Les festivals de cinéma sont dirigés par des professionnels. Des gens qui deviennent souvent de plus en plus raffinés et exigeants au fil du temps. Du coup, ils ont tendance à oublier les racines de ce type d’événement, en opérant des choix de plus en plus radicaux. Cela crée une sorte de mépris vis-à-vis d’un certain public. Dans ma programmation, j’ai donc essayé de mélanger l’élitaire et le populaire, autrement dit des films qui racontent des histoires. L’impact de choix a été extraordinaire: les pros ont redécouvert le plaisir du cinéma populaire et le grand public découvert celui du documentaire plus pointu. 

Votre stratégie de communication a également joué un rôle?

Oui, bien sûr. Les personnes en charge de ce service du festival ont vraiment fait du très bon travail ces dernières années.

Et des regrets, en avez-vous?

(Il réfléchit) Non, aucun!
 

"Accepter le poste de directeur de festival n'est pas un aboutissement mais le début d'un long chemin."
 

Votre successeuse, Emilie Bujès, prendra ses fonctions le 1er août.
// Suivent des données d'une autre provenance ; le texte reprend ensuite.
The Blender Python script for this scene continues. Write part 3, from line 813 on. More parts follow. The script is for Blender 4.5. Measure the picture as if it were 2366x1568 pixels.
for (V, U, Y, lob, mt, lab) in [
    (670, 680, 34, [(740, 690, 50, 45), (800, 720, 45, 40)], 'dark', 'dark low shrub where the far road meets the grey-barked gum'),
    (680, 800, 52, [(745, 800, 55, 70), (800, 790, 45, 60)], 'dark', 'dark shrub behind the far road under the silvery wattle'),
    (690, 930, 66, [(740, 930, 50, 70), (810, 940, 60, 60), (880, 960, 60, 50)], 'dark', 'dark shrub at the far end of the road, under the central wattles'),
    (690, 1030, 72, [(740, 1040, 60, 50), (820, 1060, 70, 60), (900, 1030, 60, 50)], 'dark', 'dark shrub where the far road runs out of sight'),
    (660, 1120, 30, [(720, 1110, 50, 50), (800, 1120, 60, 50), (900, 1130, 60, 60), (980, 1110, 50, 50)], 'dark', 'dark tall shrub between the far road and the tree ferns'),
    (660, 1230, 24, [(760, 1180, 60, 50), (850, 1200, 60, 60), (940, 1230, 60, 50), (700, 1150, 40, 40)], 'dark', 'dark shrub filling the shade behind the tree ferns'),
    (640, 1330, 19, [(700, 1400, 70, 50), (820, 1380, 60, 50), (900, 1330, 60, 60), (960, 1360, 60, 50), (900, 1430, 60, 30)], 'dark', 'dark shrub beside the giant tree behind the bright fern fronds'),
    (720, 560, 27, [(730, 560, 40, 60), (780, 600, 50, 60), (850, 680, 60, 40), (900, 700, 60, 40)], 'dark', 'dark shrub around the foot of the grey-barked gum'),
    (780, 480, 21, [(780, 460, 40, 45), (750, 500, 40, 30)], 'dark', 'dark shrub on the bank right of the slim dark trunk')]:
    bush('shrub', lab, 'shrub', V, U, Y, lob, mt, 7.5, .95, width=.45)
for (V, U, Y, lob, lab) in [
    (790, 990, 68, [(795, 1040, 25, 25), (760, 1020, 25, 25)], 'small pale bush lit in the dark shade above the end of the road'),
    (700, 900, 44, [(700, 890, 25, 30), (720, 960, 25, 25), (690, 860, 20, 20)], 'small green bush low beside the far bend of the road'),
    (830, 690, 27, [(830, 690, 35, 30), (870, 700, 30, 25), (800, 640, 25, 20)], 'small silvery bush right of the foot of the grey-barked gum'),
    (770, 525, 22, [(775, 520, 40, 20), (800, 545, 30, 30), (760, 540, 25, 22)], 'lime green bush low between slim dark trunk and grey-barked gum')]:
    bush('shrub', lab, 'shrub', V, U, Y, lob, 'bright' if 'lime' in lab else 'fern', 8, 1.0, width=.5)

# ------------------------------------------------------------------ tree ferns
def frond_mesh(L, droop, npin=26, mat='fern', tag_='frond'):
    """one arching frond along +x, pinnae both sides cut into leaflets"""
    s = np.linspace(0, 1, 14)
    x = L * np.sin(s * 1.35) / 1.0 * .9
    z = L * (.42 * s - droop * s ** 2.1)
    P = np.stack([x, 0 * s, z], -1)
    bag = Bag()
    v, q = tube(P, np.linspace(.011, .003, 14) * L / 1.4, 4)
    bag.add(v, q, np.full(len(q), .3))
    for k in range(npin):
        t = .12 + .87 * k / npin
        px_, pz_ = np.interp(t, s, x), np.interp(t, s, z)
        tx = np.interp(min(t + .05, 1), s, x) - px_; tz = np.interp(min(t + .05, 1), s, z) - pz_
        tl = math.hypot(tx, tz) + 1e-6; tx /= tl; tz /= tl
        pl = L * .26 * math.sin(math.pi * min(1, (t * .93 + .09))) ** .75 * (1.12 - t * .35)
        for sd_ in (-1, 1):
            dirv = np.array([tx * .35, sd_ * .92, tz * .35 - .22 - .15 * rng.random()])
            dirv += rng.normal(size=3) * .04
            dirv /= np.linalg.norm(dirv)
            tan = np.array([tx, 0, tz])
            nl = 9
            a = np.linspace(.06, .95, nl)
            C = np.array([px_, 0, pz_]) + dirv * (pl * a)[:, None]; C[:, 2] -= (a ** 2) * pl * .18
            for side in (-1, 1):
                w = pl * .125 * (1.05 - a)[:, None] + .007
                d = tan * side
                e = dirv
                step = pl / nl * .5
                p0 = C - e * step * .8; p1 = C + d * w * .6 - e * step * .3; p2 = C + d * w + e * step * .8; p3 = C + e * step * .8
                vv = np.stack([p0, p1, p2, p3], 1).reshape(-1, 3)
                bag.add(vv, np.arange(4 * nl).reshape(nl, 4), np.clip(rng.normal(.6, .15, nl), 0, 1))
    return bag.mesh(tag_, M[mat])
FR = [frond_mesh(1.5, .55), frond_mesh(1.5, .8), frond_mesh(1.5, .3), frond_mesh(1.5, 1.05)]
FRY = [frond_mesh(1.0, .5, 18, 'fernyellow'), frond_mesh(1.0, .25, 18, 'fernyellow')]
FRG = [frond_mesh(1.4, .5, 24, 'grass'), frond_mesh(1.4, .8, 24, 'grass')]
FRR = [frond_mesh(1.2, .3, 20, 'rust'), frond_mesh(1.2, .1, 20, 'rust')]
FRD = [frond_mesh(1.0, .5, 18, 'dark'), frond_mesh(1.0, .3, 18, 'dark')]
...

Quels conseils lui donneriez-vous?

Rester humble. C’est très important lorsque l’on occupe une telle fonction. En tant que directeur, vous êtes amené à faire des choix constamment. Vous sélectionnez des films, vous en laissez d’autres de côté. Mais vous devez toujours rester conscient que les œuvres que vous ne retenez pas méritent d’être respectées. Il faut bien garder en tête qu’accepter un tel poste n’est pas un aboutissement mais le début d’un long chemin. 

Quels sont les défis que le festival devra relever ces prochaines années?

Il faudra continuer à consolider l’assise de l’événement. Le festival aura aussi besoin d’infrastructures supplémentaires, pour être plus efficace et plus précis dans l’accueil du public. C’est une problématique qui devra être discutée avec les autorités, pour obtenir plus de moyens. Enfin, pourquoi ne pas étendre le festival à une commune supplémentaire? Nous l’avons fait avec Gland. Mais pourquoi pas une antenne à Coppet, par exemple?

Et vous? Qu’allez-vous faire désormais?

J’ai passé mon existence à bouger. J’ai grandi à Gênes puis je me suis installé dans le Val d’Aoste. Ensuite, je suis parti pour Florence, où j’ai dirigé le Festival dei Popoli, avant de m’établir à Nyon. Aujourd’hui, j’ai envie de rentrer en Italie, à Aoste, où je me sens véritablement à la maison. Je me lancerai peut-être dans une activité de producteur ou de consultant. Mais pour être sincère je n’ai pas de plans. Tout ce que je sais, c’est que ma femme et moi nous avons envie de nous construire une nouvelle vie.